[start Given information]

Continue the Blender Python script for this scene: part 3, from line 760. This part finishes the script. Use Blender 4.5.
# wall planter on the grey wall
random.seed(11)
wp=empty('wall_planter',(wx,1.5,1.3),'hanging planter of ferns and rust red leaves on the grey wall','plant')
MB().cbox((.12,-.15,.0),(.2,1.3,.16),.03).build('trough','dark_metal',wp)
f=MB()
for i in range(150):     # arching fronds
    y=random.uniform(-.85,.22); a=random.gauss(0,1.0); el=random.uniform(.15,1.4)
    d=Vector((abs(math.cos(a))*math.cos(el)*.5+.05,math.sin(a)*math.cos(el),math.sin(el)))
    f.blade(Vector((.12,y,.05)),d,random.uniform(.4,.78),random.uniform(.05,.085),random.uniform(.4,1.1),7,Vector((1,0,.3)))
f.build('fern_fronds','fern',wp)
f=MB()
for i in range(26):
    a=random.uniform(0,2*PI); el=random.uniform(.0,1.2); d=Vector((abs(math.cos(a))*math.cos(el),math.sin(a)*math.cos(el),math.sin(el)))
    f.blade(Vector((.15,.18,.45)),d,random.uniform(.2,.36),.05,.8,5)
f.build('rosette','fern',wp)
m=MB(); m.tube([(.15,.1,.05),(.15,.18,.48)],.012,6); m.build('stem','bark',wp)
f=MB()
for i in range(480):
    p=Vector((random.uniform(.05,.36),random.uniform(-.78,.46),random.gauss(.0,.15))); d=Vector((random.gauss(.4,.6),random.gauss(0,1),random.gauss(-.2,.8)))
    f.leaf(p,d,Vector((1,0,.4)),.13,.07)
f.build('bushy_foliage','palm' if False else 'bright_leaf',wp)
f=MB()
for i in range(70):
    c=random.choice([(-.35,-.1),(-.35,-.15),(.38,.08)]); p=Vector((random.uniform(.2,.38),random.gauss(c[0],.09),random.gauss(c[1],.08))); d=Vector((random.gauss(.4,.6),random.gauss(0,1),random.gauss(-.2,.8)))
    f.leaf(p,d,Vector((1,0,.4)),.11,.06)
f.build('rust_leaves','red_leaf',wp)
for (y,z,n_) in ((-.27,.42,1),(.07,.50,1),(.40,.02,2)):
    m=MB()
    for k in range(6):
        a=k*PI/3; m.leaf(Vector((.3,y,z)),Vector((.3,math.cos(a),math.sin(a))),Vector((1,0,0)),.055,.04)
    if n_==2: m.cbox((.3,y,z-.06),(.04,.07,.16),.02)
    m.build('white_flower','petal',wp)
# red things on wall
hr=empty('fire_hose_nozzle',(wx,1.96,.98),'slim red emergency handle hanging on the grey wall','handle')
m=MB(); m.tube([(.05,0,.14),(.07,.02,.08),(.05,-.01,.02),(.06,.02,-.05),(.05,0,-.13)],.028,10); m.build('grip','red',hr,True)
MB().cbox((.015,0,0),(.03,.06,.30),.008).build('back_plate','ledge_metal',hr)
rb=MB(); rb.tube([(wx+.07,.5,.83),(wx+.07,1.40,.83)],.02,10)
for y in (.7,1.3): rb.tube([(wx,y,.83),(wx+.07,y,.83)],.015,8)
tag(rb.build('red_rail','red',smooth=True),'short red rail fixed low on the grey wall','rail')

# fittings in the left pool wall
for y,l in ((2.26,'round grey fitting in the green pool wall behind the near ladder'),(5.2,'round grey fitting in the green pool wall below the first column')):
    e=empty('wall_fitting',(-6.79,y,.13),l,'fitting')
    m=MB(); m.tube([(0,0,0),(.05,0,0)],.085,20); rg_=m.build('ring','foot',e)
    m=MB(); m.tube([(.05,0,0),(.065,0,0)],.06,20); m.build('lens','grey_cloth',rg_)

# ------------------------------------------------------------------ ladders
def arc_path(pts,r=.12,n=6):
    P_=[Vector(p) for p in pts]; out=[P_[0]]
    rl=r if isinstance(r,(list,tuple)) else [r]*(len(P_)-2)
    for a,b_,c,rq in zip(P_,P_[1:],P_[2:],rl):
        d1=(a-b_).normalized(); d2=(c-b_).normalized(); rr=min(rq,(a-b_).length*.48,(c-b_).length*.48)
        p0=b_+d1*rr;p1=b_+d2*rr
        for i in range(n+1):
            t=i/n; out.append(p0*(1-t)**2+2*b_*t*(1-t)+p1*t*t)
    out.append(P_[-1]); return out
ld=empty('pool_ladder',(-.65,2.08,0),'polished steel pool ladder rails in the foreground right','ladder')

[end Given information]

§ **What to work on**
Your task is to repeat the data exactly; please include every line.

§ **Task result**
Continue the Blender Python script for this scene: part 3, from line 760. This part finishes the script. Use Blender 4.5.
# wall planter on the grey wall
random.seed(11)
wp=empty('wall_planter',(wx,1.5,1.3),'hanging planter of ferns and rust red leaves on the grey wall','plant')
MB().cbox((.12,-.15,.0),(.2,1.3,.16),.03).build('trough','dark_metal',wp)
f=MB()
for i in range(150):     # arching fronds
    y=random.uniform(-.85,.22); a=random.gauss(0,1.0); el=random.uniform(.15,1.4)
    d=Vector((abs(math.cos(a))*math.cos(el)*.5+.05,math.sin(a)*math.cos(el),math.sin(el)))
    f.blade(Vector((.12,y,.05)),d,random.uniform(.4,.78),random.uniform(.05,.085),random.uniform(.4,1.1),7,Vector((1,0,.3)))
f.build('fern_fronds','fern',wp)
f=MB()
for i in range(26):
    a=random.uniform(0,2*PI); el=random.uniform(.0,1.2); d=Vector((abs(math.cos(a))*math.cos(el),math.sin(a)*math.cos(el),math.sin(el)))
    f.blade(Vector((.15,.18,.45)),d,random.uniform(.2,.36),.05,.8,5)
f.build('rosette','fern',wp)
m=MB(); m.tube([(.15,.1,.05),(.15,.18,.48)],.012,6); m.build('stem','bark',wp)
f=MB()
for i in range(480):
    p=Vector((random.uniform(.05,.36),random.uniform(-.78,.46),random.gauss(.0,.15))); d=Vector((random.gauss(.4,.6),random.gauss(0,1),random.gauss(-.2,.8)))
    f.leaf(p,d,Vector((1,0,.4)),.13,.07)
f.build('bushy_foliage','palm' if False else 'bright_leaf',wp)
f=MB()
for i in range(70):
    c=random.choice([(-.35,-.1),(-.35,-.15),(.38,.08)]); p=Vector((random.uniform(.2,.38),random.gauss(c[0],.09),random.gauss(c[1],.08))); d=Vector((random.gauss(.4,.6),random.gauss(0,1),random.gauss(-.2,.8)))
    f.leaf(p,d,Vector((1,0,.4)),.11,.06)
f.build('rust_leaves','red_leaf',wp)
for (y,z,n_) in ((-.27,.42,1),(.07,.50,1),(.40,.02,2)):
    m=MB()
    for k in range(6):
        a=k*PI/3; m.leaf(Vector((.3,y,z)),Vector((.3,math.cos(a),math.sin(a))),Vector((1,0,0)),.055,.04)
    if n_==2: m.cbox((.3,y,z-.06),(.04,.07,.16),.02)
    m.build('white_flower','petal',wp)
# red things on wall
hr=empty('fire_hose_nozzle',(wx,1.96,.98),'slim red emergency handle hanging on the grey wall','handle')
m=MB(); m.tube([(.05,0,.14),(.07,.02,.08),(.05,-.01,.02),(.06,.02,-.05),(.05,0,-.13)],.028,10); m.build('grip','red',hr,True)
MB().cbox((.015,0,0),(.03,.06,.30),.008).build('back_plate','ledge_metal',hr)
rb=MB(); rb.tube([(wx+.07,.5,.83),(wx+.07,1.40,.83)],.02,10)
for y in (.7,1.3): rb.tube([(wx,y,.83),(wx+.07,y,.83)],.015,8)
tag(rb.build('red_rail','red',smooth=True),'short red rail fixed low on the grey wall','rail')

# fittings in the left pool wall
for y,l in ((2.26,'round grey fitting in the green pool wall behind the near ladder'),(5.2,'round grey fitting in the green pool wall below the first column')):
    e=empty('wall_fitting',(-6.79,y,.13),l,'fitting')
    m=MB(); m.tube([(0,0,0),(.05,0,0)],.085,20); rg_=m.build('ring','foot',e)
    m=MB(); m.tube([(.05,0,0),(.065,0,0)],.06,20); m.build('lens','grey_cloth',rg_)

# ------------------------------------------------------------------ ladders
def arc_path(pts,r=.12,n=6):
    P_=[Vector(p) for p in pts]; out=[P_[0]]
    rl=r if isinstance(r,(list,tuple)) else [r]*(len(P_)-2)
    for a,b_,c,rq in zip(P_,P_[1:],P_[2:],rl):
        d1=(a-b_).normalized(); d2=(c-b_).normalized(); rr=min(rq,(a-b_).length*.48,(c-b_).length*.48)
        p0=b_+d1*rr;p1=b_+d2*rr
        for i in range(n+1):
            t=i/n; out.append(p0*(1-t)**2+2*b_*t*(1-t)+p1*t*t)
    out.append(P_[-1]); return out
ld=empty('pool_ladder',(-.65,2.08,0),'polished steel pool ladder rails in the foreground right','ladder')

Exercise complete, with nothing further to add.